Jermey Paxton can be irritating, but at least he questions the key spokespeople about key issues intelligently
Whay has THIS sort of programme, which doesn't exist elsewher. have to be cut in order to allow silly quiz and 'lifestyle' programmes to continue?
WHY do you make it so difficult to compain about general issues/

Hi Anne, you can find the BBC complaints process at bbc.co.uk/complaints. This is simply a personal website by someone who has worked at the BBC at times.

Hi, Martin,

You might be interested to know that The Editors blog is still fumbling and stumbling in its apparent attempts to sort out the "technical" problems that have plagued it pretty much since its inception. I put "technical" in quotes since I just cannot see how the problems could possibly drag on for months turning into years if they were simply technical in nature and I have long suspected that the BBC was actually trying to filter out "undesirable" comments and commentators - not because they break any rules, but because they are not PC. Paranoia? Conspiracy theory? Possibly. But have a look at this:

We need to be able to extract real editorial value from such contributions more easily. We are exploring as many technological solutions as we can for filtering the content, looking for intelligent software that can help journalists find the nuggets and ways in which the audience itself can help us to cope with the volume and sift it.

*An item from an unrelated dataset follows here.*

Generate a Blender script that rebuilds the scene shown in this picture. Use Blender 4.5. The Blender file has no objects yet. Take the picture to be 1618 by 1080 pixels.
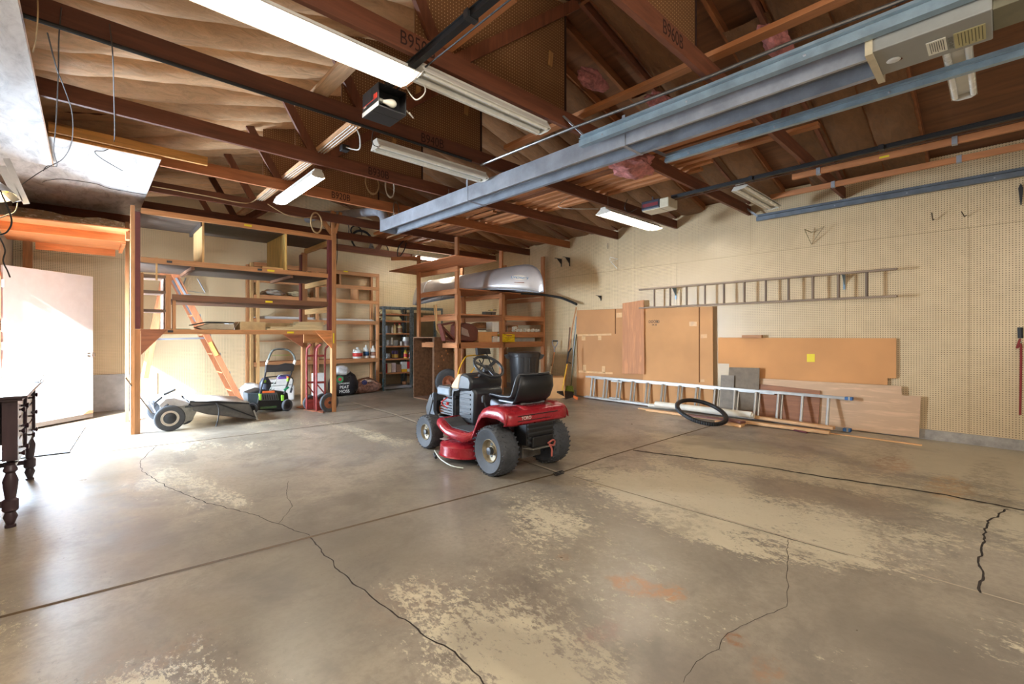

It's from Peter Horrock's recent Value of citizen journalism post.

As someone who is clued up about these matters, perhaps you can indicate what this filtering process involves?

Over the weekend following his article, I tried to send Mr. Horrocks a lengthy comment, in two parts. It wouldn't go through, just hung. So I sent it on the Monday and it went through OK but was not published, perhaps proving my point. So I published it on the breakaway blog from Biased BBC

Any thoughts you have on this matter would be much appreciated.